Ibrib Joanne n’en revient pas. «Ça me fait quelque chose», affirme cette secrétaire-comptable d’une voix douce, sans que son regard ne parvienne à se détacher de ce tableau aux dominantes marron, qui dépeint l’intérieur de l’atelier de Pablo Picasso dans une villa de Cannes, et qu’il a exécuté en 1955 à la mémoire de son ami Henri Matisse.

Une modeste cimaise a été érigée devant les rayonnages, avec un espace de circulation dégagé pour que les clients de ce supermarché situé entre Vigneux-sur-Seine et Montgeron, villes de moins de 60.000 habitants à elles deux, puissent contempler l’œuvre du peintre cubiste venue jusqu’à eux.

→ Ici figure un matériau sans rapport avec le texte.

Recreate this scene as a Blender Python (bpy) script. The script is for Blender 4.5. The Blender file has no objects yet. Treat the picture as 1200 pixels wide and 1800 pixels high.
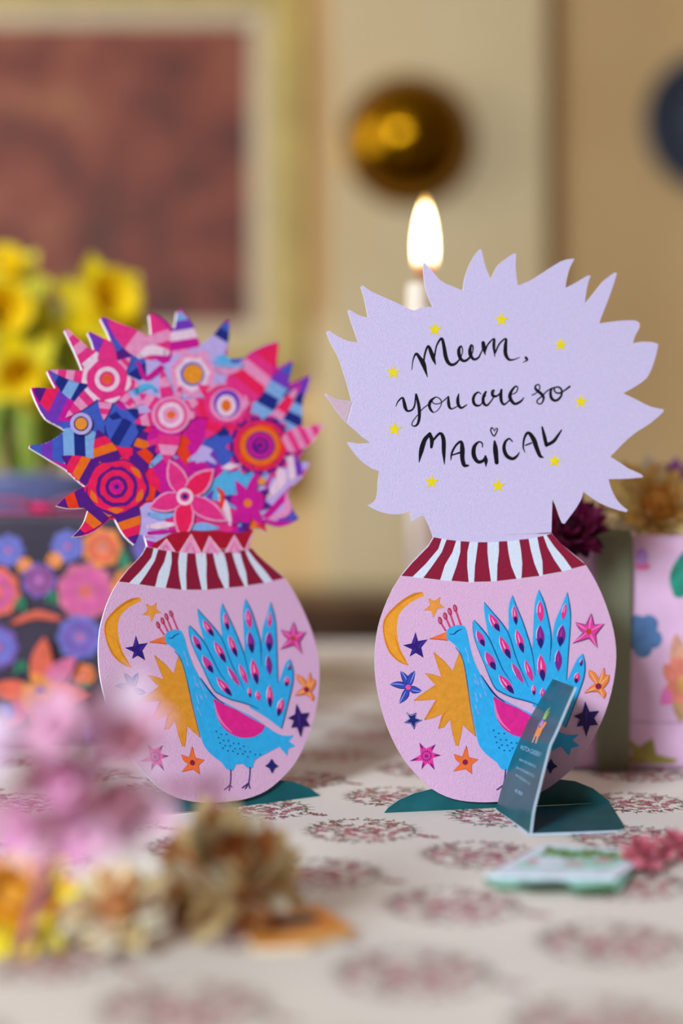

«On peut emmener les enfants facilement ici alors que c’est souvent difficile d’aller à Paris», témoigne Aline Vidal, retraitée de 66 ans accompagnée de ses deux petites-filles de 5 et 6 ans.

Les activités culturelles dans l’Essonne sont «répétitives» et, là, «les enfants accrochent», se réjouit Laetitia Leleu, animatrice en centre de loisirs, accompagnant une quinzaine d’enfants qui ont posé moult questions aux médiateurs.

«Je suis ravi que cette œuvre soit présentée au milieu des citrouilles, des pastèques et des bières», s’enthousiasme Serge Lasvignes, le président du Centre Pompidou, «là où est la réalité, là où est la vie des gens».

«Ce n’est pas la collection du Centre Pompidou mais celle de la France, car elle est nationale, et nous la partageons avec tous les Français, où qu’ils soient», argumente-t-il.

«Jouer la carte Massy»

Cette exposition éphémère et insolite s’inscrit dans le cadre de l’implantation à Massy (Essonne) d’un «Centre Pompidou francilien» prévue pour décembre 2025.

Ce pôle de 25.000 m² accueillera notamment la totalité des collections du Centre Pompidou dans ses réserves, soit environ 120.000 œuvres. Elles sont aujourd’hui jalousement gardées dans le nord de Paris, dans un lieu qui n’est «plus adapté», explique à l’AFP Julie Narbey, directrice générale du Centre Pompidou.

Un appel à projet a été lancé pour choisir un nouveau lieu pour ces réserves. En Ile-de-France, car les œuvres ont vocation à être prêtées, à voyager, et doivent donc rester à proximité de la capitale.

L’Essonne a été choisie, pour le plus grand bonheur du président du département, François Durovray, pour qui «l’un des objectifs du territoire est d’ouvrir la culture à des personnes qui en sont éloignées».

Outre les réserves, un lieu d’exposition de 1.000 m² est prévu, et 1.500 m² seront consacrés aux activités (auditorium, salles de médiation, espaces modulables, lieu de vie convivial, etc.). Budget de l’opération: 64 millions d’euros, «largement financé par les collectivités», reconnaît Julie Nabey – dont la Région, le département, la communauté d’agglomération Paris-Saclay et la Ville de Massy.

Depuis 2019, des actions de préfiguration sont menées en amont de l’ouverture de ce pôle, parmi lesquelles l’exposition d’œuvres des collections du musée national d’Art moderne en Ile-de-France, dans des écoles, des hôpitaux, des centres sportifs, pour «amener l’art là où il n’est pas», selon la directrice générale du Centre Pompidou.

Fin 2023, le Centre Pompidou, situé au centre de Paris, fermera temporairement ses portes pour faire peau neuve, avec une réouverture prévue au début de l’année 2027, l’occasion pour son président Serge Lasvignes «de jouer à fond la carte Massy».